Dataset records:
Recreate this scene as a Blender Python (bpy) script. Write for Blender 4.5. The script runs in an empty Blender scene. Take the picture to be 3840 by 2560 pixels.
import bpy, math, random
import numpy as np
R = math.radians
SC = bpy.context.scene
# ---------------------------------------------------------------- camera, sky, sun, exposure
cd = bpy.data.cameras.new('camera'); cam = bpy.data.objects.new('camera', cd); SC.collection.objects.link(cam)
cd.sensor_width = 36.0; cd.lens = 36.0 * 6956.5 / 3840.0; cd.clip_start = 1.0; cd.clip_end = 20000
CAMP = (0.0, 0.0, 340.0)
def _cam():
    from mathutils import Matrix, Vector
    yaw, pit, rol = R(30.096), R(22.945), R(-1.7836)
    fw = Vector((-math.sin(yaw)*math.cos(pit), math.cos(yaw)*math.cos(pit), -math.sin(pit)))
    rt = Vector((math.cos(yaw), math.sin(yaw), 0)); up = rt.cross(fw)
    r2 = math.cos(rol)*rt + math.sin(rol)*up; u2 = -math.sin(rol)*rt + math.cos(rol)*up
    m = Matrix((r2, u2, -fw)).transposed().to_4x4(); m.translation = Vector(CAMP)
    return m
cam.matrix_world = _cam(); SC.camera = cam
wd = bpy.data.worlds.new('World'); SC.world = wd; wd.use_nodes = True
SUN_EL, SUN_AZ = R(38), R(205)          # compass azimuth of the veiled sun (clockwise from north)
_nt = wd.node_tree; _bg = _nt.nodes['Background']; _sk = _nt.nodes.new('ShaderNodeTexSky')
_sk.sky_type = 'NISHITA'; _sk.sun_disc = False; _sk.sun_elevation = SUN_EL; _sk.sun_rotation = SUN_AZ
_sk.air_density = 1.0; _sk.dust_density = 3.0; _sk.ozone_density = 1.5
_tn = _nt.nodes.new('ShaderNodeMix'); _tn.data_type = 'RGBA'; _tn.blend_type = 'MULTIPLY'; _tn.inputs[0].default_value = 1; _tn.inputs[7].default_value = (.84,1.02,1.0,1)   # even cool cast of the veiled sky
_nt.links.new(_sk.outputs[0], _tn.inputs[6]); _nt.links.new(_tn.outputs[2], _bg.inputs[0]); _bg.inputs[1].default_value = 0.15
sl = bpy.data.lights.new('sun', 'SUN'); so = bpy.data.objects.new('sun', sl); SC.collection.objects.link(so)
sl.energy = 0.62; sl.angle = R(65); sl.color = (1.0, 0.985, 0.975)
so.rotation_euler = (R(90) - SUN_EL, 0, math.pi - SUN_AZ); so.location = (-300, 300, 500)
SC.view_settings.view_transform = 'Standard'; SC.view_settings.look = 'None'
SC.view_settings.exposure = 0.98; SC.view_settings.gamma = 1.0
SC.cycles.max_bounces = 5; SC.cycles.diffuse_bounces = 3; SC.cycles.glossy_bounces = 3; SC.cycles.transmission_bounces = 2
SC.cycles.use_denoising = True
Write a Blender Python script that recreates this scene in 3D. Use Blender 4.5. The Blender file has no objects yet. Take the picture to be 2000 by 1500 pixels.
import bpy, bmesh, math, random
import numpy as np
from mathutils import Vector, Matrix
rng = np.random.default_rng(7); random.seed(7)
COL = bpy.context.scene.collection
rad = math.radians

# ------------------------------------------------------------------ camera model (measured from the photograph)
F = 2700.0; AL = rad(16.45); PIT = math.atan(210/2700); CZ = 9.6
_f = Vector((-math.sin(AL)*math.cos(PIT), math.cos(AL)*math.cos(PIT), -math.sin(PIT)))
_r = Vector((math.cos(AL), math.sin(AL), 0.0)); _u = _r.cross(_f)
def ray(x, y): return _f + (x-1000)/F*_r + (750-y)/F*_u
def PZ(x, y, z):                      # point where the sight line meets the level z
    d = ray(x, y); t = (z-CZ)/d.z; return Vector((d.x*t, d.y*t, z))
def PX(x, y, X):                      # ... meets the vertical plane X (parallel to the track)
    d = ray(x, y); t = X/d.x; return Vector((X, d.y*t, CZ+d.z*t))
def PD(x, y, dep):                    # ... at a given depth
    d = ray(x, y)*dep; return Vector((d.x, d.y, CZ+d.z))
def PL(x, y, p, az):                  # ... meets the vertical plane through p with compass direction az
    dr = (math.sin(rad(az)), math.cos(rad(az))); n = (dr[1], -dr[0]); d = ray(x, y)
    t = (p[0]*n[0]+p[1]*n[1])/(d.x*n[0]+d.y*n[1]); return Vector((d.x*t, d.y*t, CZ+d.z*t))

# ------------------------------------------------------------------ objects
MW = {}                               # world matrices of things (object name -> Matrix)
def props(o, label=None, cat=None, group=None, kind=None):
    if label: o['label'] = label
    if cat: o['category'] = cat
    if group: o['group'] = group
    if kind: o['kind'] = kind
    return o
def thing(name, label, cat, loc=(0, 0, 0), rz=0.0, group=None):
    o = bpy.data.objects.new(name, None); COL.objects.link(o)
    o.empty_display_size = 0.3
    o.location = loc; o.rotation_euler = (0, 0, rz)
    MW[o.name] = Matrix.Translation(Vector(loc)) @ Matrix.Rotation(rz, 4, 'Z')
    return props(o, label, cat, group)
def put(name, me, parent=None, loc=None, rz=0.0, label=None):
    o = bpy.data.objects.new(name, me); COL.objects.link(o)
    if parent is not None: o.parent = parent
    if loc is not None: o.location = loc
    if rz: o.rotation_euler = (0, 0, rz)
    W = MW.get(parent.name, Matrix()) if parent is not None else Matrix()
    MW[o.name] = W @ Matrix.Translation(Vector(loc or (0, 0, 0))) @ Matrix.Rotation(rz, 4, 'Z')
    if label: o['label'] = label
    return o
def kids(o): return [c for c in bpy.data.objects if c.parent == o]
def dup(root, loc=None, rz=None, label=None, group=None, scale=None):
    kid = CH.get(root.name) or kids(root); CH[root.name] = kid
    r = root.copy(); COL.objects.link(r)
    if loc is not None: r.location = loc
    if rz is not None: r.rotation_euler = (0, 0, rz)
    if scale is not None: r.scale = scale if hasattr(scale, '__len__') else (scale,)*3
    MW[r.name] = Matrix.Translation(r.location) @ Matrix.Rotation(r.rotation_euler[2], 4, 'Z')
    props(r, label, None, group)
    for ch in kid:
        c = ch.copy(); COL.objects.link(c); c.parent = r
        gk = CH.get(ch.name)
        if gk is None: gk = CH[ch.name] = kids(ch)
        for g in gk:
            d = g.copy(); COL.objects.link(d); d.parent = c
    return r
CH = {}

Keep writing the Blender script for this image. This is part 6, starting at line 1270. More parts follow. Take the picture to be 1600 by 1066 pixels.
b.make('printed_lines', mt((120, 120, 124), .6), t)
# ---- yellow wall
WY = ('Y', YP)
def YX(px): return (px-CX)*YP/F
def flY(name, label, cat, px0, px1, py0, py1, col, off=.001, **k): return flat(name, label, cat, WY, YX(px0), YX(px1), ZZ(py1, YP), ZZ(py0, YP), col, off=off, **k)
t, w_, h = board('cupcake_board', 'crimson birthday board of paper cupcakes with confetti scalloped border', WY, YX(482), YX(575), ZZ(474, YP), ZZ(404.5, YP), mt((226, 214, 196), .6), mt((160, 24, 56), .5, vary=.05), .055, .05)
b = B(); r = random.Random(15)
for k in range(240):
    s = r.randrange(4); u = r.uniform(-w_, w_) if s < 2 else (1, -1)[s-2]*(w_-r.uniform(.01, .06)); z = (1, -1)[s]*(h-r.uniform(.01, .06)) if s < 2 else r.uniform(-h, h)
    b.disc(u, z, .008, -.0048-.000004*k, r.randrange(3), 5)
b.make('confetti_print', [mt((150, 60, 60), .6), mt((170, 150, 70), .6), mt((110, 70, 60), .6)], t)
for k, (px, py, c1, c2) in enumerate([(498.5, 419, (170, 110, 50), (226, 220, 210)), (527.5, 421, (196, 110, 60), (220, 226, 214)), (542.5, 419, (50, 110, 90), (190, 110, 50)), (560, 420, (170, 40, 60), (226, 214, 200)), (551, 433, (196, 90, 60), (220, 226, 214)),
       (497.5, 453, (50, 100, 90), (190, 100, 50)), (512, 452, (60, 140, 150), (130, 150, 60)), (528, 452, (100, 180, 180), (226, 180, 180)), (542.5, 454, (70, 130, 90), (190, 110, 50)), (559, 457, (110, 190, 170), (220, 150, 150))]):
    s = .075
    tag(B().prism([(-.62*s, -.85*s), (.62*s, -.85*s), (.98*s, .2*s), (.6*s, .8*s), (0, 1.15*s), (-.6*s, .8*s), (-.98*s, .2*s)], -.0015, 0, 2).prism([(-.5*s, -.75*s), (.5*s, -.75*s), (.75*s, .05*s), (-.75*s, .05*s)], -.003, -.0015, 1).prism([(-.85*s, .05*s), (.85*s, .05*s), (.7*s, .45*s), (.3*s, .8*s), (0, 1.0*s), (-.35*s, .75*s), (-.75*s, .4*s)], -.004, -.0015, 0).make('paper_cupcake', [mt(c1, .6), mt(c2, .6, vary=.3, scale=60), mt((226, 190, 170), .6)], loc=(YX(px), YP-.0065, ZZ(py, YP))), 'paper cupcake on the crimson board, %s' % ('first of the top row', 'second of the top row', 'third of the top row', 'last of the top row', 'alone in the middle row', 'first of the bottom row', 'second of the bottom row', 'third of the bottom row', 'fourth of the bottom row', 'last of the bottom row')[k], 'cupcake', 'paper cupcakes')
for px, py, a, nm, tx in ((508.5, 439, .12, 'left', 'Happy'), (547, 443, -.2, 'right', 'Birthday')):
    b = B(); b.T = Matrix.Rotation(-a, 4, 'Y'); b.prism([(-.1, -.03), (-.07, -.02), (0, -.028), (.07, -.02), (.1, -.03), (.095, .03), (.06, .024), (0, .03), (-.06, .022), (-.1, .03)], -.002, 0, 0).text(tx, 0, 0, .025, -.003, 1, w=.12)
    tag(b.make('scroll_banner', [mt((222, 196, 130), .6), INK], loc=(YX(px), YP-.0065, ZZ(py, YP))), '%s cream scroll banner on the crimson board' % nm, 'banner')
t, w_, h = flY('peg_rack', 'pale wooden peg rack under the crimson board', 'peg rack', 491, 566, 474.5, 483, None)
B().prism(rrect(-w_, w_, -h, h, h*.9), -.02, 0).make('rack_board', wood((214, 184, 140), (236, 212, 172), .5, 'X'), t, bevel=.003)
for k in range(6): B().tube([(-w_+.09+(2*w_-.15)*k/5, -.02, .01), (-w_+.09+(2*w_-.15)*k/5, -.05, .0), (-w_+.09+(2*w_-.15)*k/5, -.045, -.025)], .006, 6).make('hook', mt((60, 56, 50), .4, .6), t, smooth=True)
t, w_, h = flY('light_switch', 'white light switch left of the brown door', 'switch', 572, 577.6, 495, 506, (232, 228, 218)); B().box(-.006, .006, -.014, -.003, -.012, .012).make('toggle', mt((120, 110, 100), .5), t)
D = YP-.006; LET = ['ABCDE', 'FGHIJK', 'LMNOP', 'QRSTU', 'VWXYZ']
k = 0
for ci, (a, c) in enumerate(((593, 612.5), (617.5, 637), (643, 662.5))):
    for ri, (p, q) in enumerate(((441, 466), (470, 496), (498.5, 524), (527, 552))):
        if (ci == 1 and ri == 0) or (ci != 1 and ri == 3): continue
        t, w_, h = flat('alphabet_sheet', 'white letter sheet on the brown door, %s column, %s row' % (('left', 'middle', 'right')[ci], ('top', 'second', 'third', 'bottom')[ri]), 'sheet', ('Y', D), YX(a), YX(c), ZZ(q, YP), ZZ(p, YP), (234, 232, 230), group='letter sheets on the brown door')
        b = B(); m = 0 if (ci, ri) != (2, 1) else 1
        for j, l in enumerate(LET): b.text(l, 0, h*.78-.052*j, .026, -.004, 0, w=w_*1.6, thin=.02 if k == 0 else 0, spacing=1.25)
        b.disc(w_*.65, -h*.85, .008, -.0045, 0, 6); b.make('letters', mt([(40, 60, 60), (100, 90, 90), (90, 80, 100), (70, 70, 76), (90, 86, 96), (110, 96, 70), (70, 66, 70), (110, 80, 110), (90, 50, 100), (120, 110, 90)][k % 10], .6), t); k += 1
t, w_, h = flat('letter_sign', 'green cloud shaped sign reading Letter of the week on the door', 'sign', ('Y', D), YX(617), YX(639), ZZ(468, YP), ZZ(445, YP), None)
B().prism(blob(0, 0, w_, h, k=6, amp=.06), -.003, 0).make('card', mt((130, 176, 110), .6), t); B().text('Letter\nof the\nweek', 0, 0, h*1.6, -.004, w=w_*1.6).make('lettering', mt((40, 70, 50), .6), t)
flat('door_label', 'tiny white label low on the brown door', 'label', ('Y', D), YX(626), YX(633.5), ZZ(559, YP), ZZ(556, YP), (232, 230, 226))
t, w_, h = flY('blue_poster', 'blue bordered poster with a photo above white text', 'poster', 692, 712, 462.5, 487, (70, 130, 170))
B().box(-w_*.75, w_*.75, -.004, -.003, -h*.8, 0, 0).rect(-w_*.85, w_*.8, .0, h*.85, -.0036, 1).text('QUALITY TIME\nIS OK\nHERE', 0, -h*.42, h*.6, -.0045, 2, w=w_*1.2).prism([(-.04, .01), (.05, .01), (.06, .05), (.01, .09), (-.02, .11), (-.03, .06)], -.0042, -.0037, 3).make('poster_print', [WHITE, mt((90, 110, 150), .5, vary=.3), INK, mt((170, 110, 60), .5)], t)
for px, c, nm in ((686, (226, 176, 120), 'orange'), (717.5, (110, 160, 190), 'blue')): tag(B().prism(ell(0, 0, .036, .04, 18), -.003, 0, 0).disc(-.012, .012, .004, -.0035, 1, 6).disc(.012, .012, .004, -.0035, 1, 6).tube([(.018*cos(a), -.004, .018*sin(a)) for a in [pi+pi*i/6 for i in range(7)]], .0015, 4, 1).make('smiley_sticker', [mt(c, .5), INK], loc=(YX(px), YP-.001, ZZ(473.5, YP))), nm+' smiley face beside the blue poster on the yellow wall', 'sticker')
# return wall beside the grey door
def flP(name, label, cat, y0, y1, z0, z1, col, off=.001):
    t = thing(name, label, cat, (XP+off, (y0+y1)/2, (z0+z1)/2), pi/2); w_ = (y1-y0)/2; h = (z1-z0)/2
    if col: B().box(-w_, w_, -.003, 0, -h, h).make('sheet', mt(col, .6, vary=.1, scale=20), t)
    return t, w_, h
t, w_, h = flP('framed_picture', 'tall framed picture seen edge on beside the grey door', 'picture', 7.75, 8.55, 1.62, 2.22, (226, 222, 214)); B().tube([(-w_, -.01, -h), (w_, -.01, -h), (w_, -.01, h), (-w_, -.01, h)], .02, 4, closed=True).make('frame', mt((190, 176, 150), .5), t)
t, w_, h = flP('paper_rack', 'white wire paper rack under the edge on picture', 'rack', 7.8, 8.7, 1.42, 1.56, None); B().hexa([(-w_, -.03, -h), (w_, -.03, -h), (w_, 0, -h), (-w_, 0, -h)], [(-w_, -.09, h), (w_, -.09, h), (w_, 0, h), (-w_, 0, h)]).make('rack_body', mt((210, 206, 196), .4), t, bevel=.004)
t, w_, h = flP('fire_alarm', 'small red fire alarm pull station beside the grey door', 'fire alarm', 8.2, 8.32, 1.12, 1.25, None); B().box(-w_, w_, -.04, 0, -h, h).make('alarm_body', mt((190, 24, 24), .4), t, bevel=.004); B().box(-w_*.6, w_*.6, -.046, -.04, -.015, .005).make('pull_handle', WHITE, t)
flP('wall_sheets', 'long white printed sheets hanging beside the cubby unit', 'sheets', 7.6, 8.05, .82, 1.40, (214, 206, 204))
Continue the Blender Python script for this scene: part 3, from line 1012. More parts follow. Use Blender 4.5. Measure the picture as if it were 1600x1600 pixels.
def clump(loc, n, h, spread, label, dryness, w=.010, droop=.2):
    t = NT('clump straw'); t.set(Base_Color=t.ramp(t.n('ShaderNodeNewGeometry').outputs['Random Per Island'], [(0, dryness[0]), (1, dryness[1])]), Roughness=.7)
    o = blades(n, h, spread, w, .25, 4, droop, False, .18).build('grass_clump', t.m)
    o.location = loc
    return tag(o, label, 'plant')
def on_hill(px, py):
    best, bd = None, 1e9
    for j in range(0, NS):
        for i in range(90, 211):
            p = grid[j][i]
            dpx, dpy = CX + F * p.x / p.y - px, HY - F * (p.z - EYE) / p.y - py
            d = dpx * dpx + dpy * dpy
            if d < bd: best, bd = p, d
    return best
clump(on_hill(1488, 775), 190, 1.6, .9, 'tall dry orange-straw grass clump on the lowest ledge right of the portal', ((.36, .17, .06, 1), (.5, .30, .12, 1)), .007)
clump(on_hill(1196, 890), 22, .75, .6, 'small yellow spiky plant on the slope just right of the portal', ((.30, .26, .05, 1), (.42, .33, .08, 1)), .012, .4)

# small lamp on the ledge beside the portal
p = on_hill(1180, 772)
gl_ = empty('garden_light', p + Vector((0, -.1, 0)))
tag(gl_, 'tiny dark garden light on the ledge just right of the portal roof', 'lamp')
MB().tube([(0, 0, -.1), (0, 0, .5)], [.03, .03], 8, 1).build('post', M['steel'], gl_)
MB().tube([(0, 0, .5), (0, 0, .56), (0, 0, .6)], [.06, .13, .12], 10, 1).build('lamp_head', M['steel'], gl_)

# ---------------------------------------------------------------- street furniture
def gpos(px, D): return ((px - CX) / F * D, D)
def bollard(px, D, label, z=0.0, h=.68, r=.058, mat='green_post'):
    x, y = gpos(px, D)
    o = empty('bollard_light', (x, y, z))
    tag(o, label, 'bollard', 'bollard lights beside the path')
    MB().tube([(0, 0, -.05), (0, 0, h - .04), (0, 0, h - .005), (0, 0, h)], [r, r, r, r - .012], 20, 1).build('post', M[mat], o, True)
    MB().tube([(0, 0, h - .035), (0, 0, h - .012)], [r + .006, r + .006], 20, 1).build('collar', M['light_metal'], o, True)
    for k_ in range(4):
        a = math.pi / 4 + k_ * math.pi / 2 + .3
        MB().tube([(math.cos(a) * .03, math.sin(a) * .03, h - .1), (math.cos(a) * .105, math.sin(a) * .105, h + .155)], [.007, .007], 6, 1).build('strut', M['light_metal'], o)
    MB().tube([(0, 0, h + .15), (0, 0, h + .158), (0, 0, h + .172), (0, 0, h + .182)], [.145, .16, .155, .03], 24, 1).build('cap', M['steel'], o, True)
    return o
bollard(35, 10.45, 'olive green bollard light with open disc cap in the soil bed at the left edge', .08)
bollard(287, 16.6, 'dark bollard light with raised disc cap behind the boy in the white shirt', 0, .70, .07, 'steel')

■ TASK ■
Repeat the span of lines that opens with the line holding "Continue the Blender" and closes with the line holding "1).build('lamp_head', M['steel'], gl_)", exactly as it stands.

■ TASK RESULT ■
Continue the Blender Python script for this scene: part 3, from line 1012. More parts follow. Use Blender 4.5. Measure the picture as if it were 1600x1600 pixels.
def clump(loc, n, h, spread, label, dryness, w=.010, droop=.2):
    t = NT('clump straw'); t.set(Base_Color=t.ramp(t.n('ShaderNodeNewGeometry').outputs['Random Per Island'], [(0, dryness[0]), (1, dryness[1])]), Roughness=.7)
    o = blades(n, h, spread, w, .25, 4, droop, False, .18).build('grass_clump', t.m)
    o.location = loc
    return tag(o, label, 'plant')
def on_hill(px, py):
    best, bd = None, 1e9
    for j in range(0, NS):
        for i in range(90, 211):
            p = grid[j][i]
            dpx, dpy = CX + F * p.x / p.y - px, HY - F * (p.z - EYE) / p.y - py
            d = dpx * dpx + dpy * dpy
            if d < bd: best, bd = p, d
    return best
clump(on_hill(1488, 775), 190, 1.6, .9, 'tall dry orange-straw grass clump on the lowest ledge right of the portal', ((.36, .17, .06, 1), (.5, .30, .12, 1)), .007)
clump(on_hill(1196, 890), 22, .75, .6, 'small yellow spiky plant on the slope just right of the portal', ((.30, .26, .05, 1), (.42, .33, .08, 1)), .012, .4)

# small lamp on the ledge beside the portal
p = on_hill(1180, 772)
gl_ = empty('garden_light', p + Vector((0, -.1, 0)))
tag(gl_, 'tiny dark garden light on the ledge just right of the portal roof', 'lamp')
MB().tube([(0, 0, -.1), (0, 0, .5)], [.03, .03], 8, 1).build('post', M['steel'], gl_)
MB().tube([(0, 0, .5), (0, 0, .56), (0, 0, .6)], [.06, .13, .12], 10, 1).build('lamp_head', M['steel'], gl_)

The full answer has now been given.